§ Requirement
Repeat, exactly and only, the lines from the beginning of the data through the line with "bg.inputs[1].default_value = 0.22". Pictures are left out.
* BEGIN Supplied information *
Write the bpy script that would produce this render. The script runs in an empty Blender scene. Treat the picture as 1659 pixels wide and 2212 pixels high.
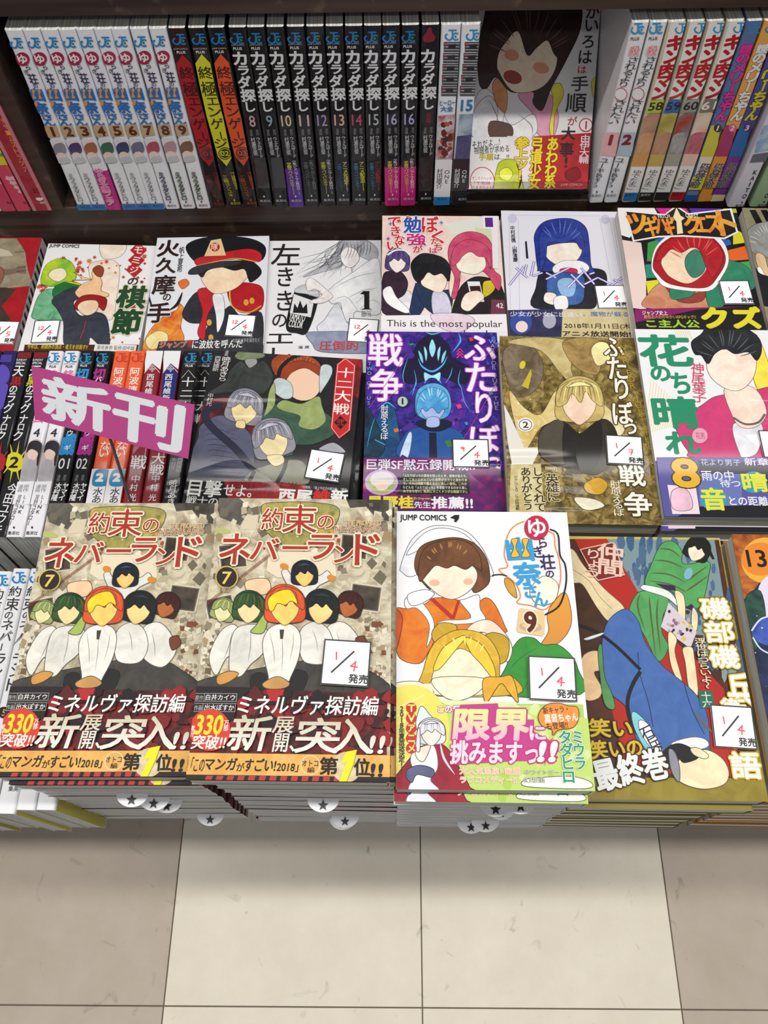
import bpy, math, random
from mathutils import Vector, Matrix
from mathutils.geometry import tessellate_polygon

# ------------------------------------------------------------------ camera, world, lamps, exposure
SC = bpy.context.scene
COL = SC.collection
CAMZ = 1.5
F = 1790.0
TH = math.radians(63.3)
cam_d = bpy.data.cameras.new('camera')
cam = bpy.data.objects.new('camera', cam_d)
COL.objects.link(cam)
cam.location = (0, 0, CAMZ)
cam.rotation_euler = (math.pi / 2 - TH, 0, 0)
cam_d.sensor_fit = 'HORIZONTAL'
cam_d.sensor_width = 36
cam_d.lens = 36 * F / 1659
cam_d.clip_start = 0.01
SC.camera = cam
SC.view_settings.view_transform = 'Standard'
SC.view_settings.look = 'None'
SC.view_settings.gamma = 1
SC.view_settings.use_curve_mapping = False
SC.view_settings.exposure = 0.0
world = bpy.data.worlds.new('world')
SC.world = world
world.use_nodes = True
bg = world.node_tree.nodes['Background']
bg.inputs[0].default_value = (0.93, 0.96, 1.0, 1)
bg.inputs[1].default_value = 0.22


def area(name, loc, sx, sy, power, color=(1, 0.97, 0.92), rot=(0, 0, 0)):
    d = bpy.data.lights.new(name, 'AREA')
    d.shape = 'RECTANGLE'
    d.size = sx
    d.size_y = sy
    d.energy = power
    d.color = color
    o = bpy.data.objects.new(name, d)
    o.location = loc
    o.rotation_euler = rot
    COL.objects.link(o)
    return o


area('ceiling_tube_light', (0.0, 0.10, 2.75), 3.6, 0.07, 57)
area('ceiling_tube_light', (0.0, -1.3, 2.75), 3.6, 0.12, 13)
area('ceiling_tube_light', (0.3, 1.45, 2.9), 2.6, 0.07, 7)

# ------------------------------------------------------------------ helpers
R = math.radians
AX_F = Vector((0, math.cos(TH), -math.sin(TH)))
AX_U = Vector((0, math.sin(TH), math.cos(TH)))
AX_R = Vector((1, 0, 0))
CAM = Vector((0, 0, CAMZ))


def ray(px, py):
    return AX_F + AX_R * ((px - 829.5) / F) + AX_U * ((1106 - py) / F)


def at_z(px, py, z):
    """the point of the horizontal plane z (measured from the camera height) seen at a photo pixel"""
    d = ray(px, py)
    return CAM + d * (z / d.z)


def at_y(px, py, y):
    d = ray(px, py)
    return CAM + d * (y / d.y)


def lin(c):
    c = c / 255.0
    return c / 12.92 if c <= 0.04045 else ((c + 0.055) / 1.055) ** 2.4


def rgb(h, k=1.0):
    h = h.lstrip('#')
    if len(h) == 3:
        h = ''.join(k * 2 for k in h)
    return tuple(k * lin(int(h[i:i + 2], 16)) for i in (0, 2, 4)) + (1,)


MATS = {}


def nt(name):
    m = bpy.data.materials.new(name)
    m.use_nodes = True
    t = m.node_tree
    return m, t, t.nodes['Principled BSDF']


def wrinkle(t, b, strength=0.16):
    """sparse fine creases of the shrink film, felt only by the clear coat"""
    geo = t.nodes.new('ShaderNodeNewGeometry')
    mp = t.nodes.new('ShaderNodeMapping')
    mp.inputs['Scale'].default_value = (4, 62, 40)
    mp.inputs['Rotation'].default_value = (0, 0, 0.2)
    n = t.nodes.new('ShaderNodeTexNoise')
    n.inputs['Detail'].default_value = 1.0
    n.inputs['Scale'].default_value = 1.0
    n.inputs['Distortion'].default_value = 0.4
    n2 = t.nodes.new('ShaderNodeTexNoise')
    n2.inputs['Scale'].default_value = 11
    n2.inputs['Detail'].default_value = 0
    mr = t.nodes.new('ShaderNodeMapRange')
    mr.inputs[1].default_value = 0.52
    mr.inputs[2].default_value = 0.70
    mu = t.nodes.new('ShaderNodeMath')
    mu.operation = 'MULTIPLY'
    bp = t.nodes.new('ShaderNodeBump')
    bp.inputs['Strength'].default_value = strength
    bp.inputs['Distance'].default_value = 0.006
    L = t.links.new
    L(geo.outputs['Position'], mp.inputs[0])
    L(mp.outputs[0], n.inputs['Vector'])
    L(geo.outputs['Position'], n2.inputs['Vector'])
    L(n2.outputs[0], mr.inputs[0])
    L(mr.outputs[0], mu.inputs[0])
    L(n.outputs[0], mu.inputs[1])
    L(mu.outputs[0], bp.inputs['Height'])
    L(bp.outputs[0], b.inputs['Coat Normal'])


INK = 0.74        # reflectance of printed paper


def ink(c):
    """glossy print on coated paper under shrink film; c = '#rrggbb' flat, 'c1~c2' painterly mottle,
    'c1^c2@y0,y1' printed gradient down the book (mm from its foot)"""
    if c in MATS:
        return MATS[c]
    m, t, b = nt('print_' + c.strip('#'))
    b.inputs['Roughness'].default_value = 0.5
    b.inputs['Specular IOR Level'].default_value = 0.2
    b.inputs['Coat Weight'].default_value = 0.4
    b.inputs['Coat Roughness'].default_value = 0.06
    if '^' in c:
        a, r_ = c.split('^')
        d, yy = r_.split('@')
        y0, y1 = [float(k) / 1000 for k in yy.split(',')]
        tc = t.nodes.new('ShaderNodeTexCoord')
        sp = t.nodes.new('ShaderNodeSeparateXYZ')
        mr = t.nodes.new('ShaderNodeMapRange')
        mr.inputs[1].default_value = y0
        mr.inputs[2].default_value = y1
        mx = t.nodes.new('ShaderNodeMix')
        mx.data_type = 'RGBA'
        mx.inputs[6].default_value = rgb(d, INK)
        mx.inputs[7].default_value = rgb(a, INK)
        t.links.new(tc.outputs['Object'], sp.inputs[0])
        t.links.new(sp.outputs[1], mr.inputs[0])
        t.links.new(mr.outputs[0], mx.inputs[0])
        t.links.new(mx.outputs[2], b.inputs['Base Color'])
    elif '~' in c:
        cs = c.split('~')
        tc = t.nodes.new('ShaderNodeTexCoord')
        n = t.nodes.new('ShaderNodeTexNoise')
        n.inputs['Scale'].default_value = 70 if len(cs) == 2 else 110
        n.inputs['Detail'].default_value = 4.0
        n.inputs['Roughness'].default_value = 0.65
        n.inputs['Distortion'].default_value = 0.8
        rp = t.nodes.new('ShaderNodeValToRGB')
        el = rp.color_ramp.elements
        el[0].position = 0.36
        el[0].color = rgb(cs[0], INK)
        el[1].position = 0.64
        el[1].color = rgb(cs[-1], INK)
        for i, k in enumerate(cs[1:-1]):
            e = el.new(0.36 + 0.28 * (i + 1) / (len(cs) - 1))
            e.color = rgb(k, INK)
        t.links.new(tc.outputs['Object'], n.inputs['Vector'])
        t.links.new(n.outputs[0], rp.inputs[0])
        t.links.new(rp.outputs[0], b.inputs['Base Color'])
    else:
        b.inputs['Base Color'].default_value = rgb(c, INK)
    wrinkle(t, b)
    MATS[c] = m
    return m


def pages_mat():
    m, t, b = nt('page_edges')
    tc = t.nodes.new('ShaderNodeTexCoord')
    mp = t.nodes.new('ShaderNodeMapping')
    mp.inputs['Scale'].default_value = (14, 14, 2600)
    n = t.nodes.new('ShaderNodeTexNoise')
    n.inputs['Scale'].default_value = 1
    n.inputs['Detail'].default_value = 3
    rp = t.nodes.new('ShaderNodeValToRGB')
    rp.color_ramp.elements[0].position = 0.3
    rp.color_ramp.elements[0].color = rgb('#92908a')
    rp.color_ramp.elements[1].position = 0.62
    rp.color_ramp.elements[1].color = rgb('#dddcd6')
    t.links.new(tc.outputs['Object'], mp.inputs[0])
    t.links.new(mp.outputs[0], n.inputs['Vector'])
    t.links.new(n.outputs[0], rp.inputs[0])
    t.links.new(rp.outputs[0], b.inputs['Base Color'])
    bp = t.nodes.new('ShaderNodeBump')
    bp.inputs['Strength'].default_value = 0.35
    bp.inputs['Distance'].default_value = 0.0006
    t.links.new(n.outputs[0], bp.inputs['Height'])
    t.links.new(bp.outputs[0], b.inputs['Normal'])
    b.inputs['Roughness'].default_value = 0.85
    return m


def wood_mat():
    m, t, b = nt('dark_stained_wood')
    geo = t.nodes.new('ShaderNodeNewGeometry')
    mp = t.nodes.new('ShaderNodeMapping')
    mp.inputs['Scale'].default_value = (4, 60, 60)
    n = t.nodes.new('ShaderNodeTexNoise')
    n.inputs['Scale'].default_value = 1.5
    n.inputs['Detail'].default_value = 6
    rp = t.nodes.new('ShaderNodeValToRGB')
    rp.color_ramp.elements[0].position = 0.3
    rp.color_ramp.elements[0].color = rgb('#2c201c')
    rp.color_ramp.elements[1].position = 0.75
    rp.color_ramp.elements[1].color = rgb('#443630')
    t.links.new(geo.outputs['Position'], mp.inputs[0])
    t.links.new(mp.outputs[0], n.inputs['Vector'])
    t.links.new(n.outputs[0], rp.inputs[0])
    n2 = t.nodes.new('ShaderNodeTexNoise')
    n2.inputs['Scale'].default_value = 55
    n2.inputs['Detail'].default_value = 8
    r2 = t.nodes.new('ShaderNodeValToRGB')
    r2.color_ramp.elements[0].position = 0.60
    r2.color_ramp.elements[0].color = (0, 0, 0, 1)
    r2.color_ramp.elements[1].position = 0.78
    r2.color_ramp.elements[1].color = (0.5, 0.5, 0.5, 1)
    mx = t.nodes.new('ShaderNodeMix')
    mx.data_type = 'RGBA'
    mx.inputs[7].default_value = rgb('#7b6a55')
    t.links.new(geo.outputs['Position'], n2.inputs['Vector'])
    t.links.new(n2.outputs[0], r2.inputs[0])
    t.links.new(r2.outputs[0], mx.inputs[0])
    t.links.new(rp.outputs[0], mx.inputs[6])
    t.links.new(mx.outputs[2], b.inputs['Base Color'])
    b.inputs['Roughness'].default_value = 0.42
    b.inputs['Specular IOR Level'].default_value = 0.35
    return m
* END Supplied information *
§ Completed task
Write the bpy script that would produce this render. The script runs in an empty Blender scene. Treat the picture as 1659 pixels wide and 2212 pixels high.
import bpy, math, random
from mathutils import Vector, Matrix
from mathutils.geometry import tessellate_polygon

# ------------------------------------------------------------------ camera, world, lamps, exposure
SC = bpy.context.scene
COL = SC.collection
CAMZ = 1.5
F = 1790.0
TH = math.radians(63.3)
cam_d = bpy.data.cameras.new('camera')
cam = bpy.data.objects.new('camera', cam_d)
COL.objects.link(cam)
cam.location = (0, 0, CAMZ)
cam.rotation_euler = (math.pi / 2 - TH, 0, 0)
cam_d.sensor_fit = 'HORIZONTAL'
cam_d.sensor_width = 36
cam_d.lens = 36 * F / 1659
cam_d.clip_start = 0.01
SC.camera = cam
SC.view_settings.view_transform = 'Standard'
SC.view_settings.look = 'None'
SC.view_settings.gamma = 1
SC.view_settings.use_curve_mapping = False
SC.view_settings.exposure = 0.0
world = bpy.data.worlds.new('world')
SC.world = world
world.use_nodes = True
bg = world.node_tree.nodes['Background']
bg.inputs[0].default_value = (0.93, 0.96, 1.0, 1)
bg.inputs[1].default_value = 0.22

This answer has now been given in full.